Прощение признанных грехов, отныне возведенное в ранг покаянного таинства, тесно связывалось с признанием, естественно, при условии серьезного раскаяния. Такое отпущение, которого пылко желал умирающий в виде последнего помазания и прощения, было самым сильным оружием церкви из тех, какие давали ей власть над верующим: нет спасения, если душа осталась нечиста. А для такого прощения требовалось покаяние и, следовательно, искупление. Эта сфера — одна из самых известных в христианской практике: ведь речь не только о погружении в нескончаемые молитвы или о заказе нескольких месс в надежде, что они искупят грехи покойного. Требовалось личное усилие: «пенитенциалии», дошедшие до нас, начиная с ирландских VIII века до других XI и XII веков, тарифицируют посты и бичевания, каких требовали те или иные грехи. Но искупление могло быть и менее тягостным.

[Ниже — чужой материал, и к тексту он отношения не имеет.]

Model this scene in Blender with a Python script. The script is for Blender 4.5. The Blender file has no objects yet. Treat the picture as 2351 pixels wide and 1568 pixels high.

Дар в виде движимого или недвижимого имущества, разовая или пожизненная рента, решение о назначении которых принималось в момент прощения грехов и в основном in articulo mortis (на смертном ложе (лат.)), представляли собой самую простую, самую расхожую и, в зависимости от социального уровня грешника, самую тяжелую форму такого искупления. Эти дары передавались церкви — естественной посреднице в общении с потусторонним миром, и легко представить, с каким усердием и какими задними мыслями монахи или каноники в качестве душеприказчиков поощряли грешников сделать такой шаг. Но несложно было найти и менее сомнительный путь к спасению, путь, пройти по которому было труднее, — искупительное паломничество к святым местам, которое уже само по себе могло разорить паломника до конца его дней.

Так христианский народ и жил — между скверной и надеждой. В эти «простые» века за путем, который надо было пройти, чтобы правильно совершить «переход», внимательно надзирали хранители закона. Но только знал ли верующий, как его распознать?